Why does my permutations function give me a warning when an empty list is passed in?

0
votes

my permutation function:


    fun perms [] = [[]]
        | perms (x::xs) = let
            fun insertEverywhere [] = [[x]]
            | insertEverywhere (y::ys) = let
                fun consY list = y::list
            in
                (x::y::ys) :: (map consY (insertEverywhere ys))
            end
        in
            List.concat (map insertEverywhere (perms xs))
        end;

input: 

perms [];

output:

stdIn:813.1-813.9 Warning: type vars not generalized because of
   value restriction are instantiated to dummy types (X1,X2,...)

val it = [[]] : ?.X1 list list

Can someone explain why the type vars aren't generalized?

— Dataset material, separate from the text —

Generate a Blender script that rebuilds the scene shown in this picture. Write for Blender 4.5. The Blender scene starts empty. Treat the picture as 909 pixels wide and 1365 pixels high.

I should note, the type of perms is given after inputting perms; as

perms;
val it = fn : 'a list -> 'a list list

So it looks like I have achieved generalized variables, to me at least.

1
recursionsmlsmlnj

1 Answers

1
votes

Empty list is a special list which could potentially have any type for its elements. When you invoke perms [], the compiler is confused about the type of elements. You can either use:

> val ps: int list list = perms [];

or 

> val ps = perms ([]: int list);

then the compiler is happy because in can inference a specific type of the lists.